The instinctive answer is: of course not. Who would want to be with a man who didn't want to be with an intelligent woman? Who didn't want his life partner to be actively pursuing her full potential?

Yet it was my great aunt who first got this idea into my head. It was years ago, but I've been thinking about it lately. When I was getting ready to go to graduate school, she said: "Well. You have chosen a career over having a family." I gasped. "No, I haven't -- we can have both! We can have it all!" Of course, she was from an older generation, but she did manage to impart the following bit of advice: "Never let a man know you're smarter than him. He won't want to marry you."

I never followed that advice, and I am not married. But then again, that's probably because I've been too busy and haven't really found anyone I want to marry, not because I blew every man in my midst away with my searing intellect (note: sarcasm).

Thing is, as much as I hear men say they want a smart woman with a career, sometimes I wonder how much they really do. Do they really? I hope they do, but sometimes I feel they'd rather have a sweet, ginger-haired woman who makes Rice Krispie treats and has modest career aspirations, if any.

I guess some men still want to see themselves as the breadwinner and may feel uncomfortable being in the shadow of woman who has made greater career strides, or who would outshine him at a dinner party. What is it they say about man and his ego? Self-importance is man's greatest enemy?

If we flipped the old adage to: behind every great woman, there is a man, I wonder how the 21st century man would feel.
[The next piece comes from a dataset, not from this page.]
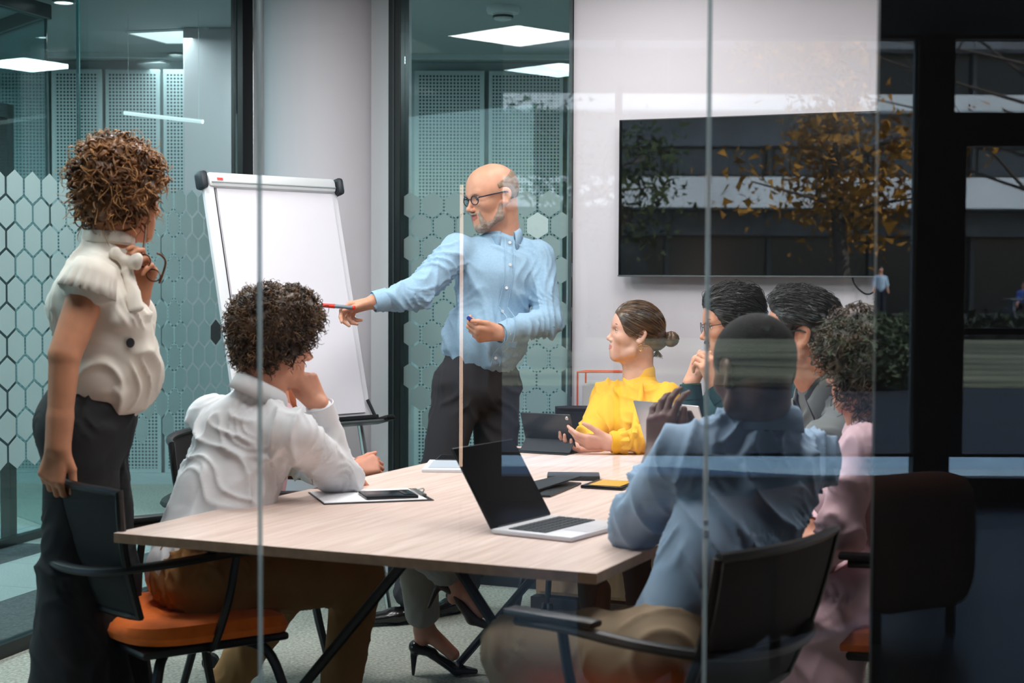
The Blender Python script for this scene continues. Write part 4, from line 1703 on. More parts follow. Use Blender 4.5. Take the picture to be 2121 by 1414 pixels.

Would he be a proud admirer and promoter of his lady's accomplishments or would he stew in bitter discontent? Yet clearly, a man who is intimidated by a smart woman is the wrong kind of man. Isn't it all about "power couples" these days, anyway?

The best life partner is obviously the one who will encourage you to do your best, be your best, bring out your best in you and tell you to reach for the stars. He will also forgive you and love you even more if, on an extremely rare occasion, you do end up asking something dumb like: "How does a carburetor work?"

Because of course, you already know.